MINOT, N.D. (AP) — Significant headway with spring planting is helping ease a fertilizer shortage that has inconvenienced North Dakota farmers, according to local fertilizer dealers.

Agricultural fertilizer suppliers have had difficulty this year keeping up with a demand for anhydrous ammonia, a nitrogen fertilizer compressed into a clear liquid, the Minot Daily News reported . The late spring has led to farmers from multiple states planting at the same time, overwhelming truckers transporting the fertilizer, said Darrell Schieve, plant manager at Dakota Agronomy in Minot.

Schieve said the run on anhydrous ammonia has slowed as spring seeding progresses. Barring rain, local seeding should be far enough along to relieve the pressure on supplies by week's end, he said.

Gov. Doug Burgum signed a temporary order about a week ago easing restrictions on truckers to help with fertilizer deliveries. Commercial drivers can work without a break as they try to move produce in a shorter time frame. The order will remain in place through May 30.

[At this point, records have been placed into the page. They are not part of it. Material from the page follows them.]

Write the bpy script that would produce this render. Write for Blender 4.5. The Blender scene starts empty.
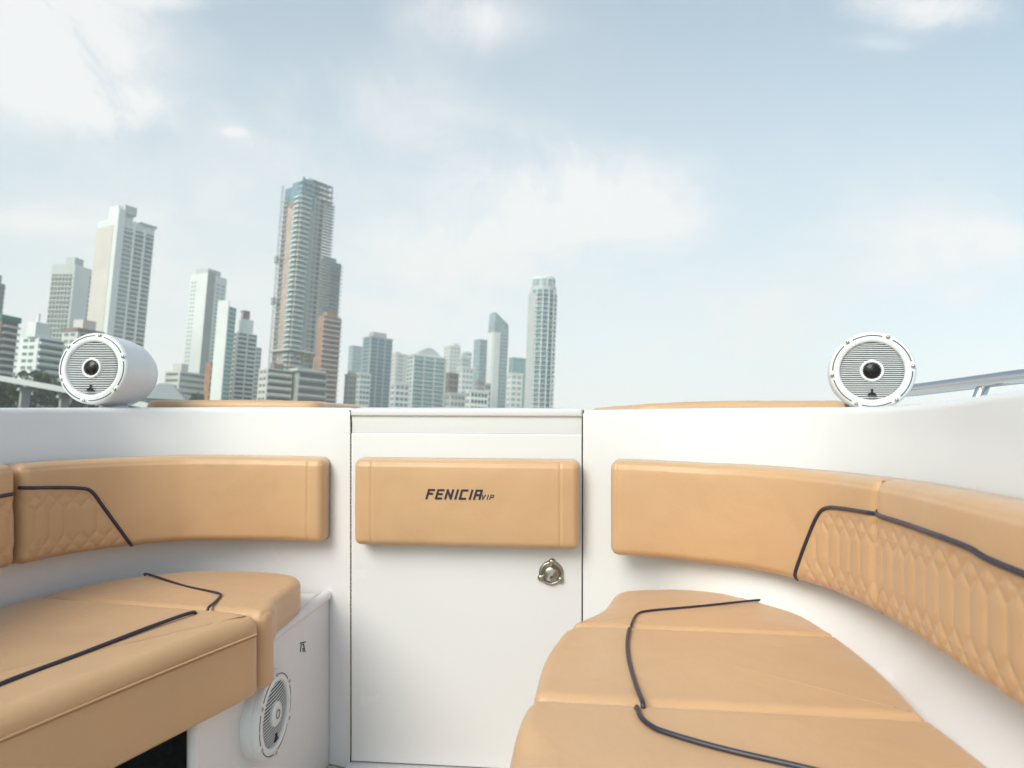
import bpy, bmesh, math, random
from mathutils import Vector, Matrix, noise
random.seed(7)
R = math.radians
SC = bpy.context.scene
COL = SC.collection
F = 683.0                                   # focal length in pixels (24 mm lens)
EYE = Vector((0, 0, 2.6))
B3 = Matrix.Rotation(R(5.6), 3, 'X') @ Matrix.Rotation(R(-2.45), 3, 'Y')   # the boat rides bow-up, heeled a little
BOAT = Matrix.Translation(EYE) @ B3.to_4x4()

# ------------------------------------------------------------------ helpers
def link(o): COL.objects.link(o); return o
def tag(o, label=None, cat=None, group=None, kind=None):
    if label: o['label'] = label
    if cat: o['category'] = cat
    if group: o['group'] = group
    if kind: o['kind'] = kind
    return o
def empty(name, loc=(0, 0, 0), rz=0):
    o = bpy.data.objects.new(name, None); o.location = loc; o.rotation_euler = (0, 0, rz)
    o.empty_display_size = .1
    return link(o)
class MB:
    """collects shapes into one mesh"""
    def __init__(s): s.v = []; s.f = []; s.m = []; s.sm = []; s.mats = []
    def mi(s, m):
        if m not in s.mats: s.mats.append(m)
        return s.mats.index(m)
    def add(s, vs, fs, m, smooth=False):
        n = len(s.v); s.v += [tuple(v) for v in vs]; k = s.mi(m)
        for f in fs: s.f.append([i + n for i in f]); s.m.append(k); s.sm.append(smooth)
    def box(s, lo, hi, m, M=None):
        (a, b, c), (d, e, f) = lo, hi
        vs = [Vector(p) for p in ((a,b,c),(d,b,c),(d,e,c),(a,e,c),(a,b,f),(d,b,f),(d,e,f),(a,e,f))]
        if M: vs = [M @ v for v in vs]
        s.add(vs, [(0,3,2,1),(4,5,6,7),(0,1,5,4),(1,2,6,5),(2,3,7,6),(3,0,4,7)], m)
    def tube(s, pts, r, m, n=10, caps=True, taper=None, closed=False):
        pts = [Vector(p) for p in pts]; vs = []; N = len(pts); up = Vector((0, 0, 1))
        for i, p in enumerate(pts):
            t = (pts[(i+1) % N] - pts[i-1]) if closed else (pts[min(i+1, N-1)] - pts[max(i-1, 0)])
            t.normalize()
            a = t.cross(up)
            if a.length < 1e-3: a = t.cross(Vector((1, 0, 0)))
            a.normalize(); b = a.cross(t)
            rr = r * (taper[i] if taper else 1)
            for k in range(n):
                q = 2*math.pi*k/n; vs.append(p + (a*math.cos(q) + b*math.sin(q))*rr)
        fs = []
        for i in range(N if closed else N-1):
            j = (i+1) % N
            for k in range(n):
                l = (k+1) % n; fs.append((i*n+k, i*n+l, j*n+l, j*n+k))
        if caps and not closed: fs += [tuple(range(n-1, -1, -1)), tuple((N-1)*n+k for k in range(n))]
        s.add(vs, fs, m, True)
    def lathe(s, prof, m, M, n=48, smooth=True):
        """prof: list of (radius, z) revolved about local z"""
        vs = []
        for r, z in prof:
            for k in range(n):
                q = 2*math.pi*k/n; vs.append(M @ Vector((r*math.cos(q), r*math.sin(q), z)))
        fs = []
        for i in range(len(prof)-1):
            for k in range(n):
                l = (k+1) % n; fs.append((i*n+k, i*n+l, (i+1)*n+l, (i+1)*n+k))
        s.add(vs, fs, m, smooth)
    def mesh(s, name, auto=None):
        me = bpy.data.meshes.new(name); me.from_pydata(s.v, [], s.f)
        for m in s.mats: me.materials.append(m)
        me.polygons.foreach_set('material_index', s.m); me.polygons.foreach_set('use_smooth', s.sm)
        me.update()
        if auto: me.set_sharp_from_angle(angle=R(auto))
        return me
    def build(s, name, parent=None, auto=None, recalc=False):
        me = s.mesh(name, auto)
        if recalc:
            bm = bmesh.new(); bm.from_mesh(me); bmesh.ops.recalc_face_normals(bm, faces=bm.faces); bm.to_mesh(me); bm.free()
        o = link(bpy.data.objects.new(name, me))
        if parent: o.parent = parent
        return o

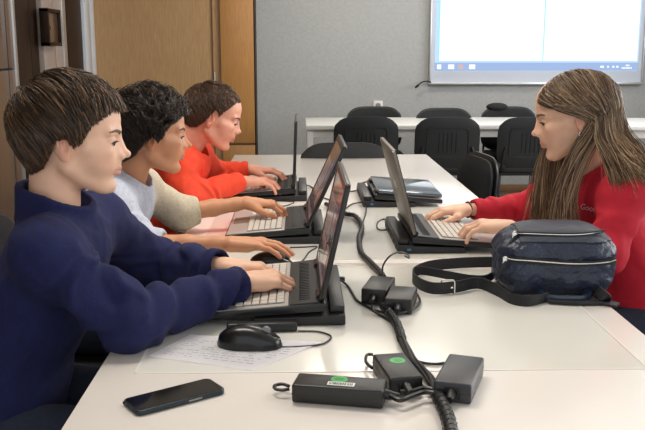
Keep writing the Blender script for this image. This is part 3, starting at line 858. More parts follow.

Some farmers responded to delays in getting the fertilizer by switching to soybeans, which don't use the same fertilizer requirements as some other cash crops. Some producers went ahead and seeded, with plans to add the fertilizer later, said Paige Brummond, Ward County Extension agent. Other farmers switched from liquid fertilizer to granular, which is more accessible.

Jeff Krueger, who farms near Max, said he hasn't experienced the fertilizer shortage this spring because he was able to apply anhydrous ammonia during fall tillage. "But I know of some other farmers in this area who had to shut the drill down for a certain period," he said.

Krueger finished more than 60 percent of seeding early this week. He said soil conditions have been dry, but a forecast this week of rain raises his optimism.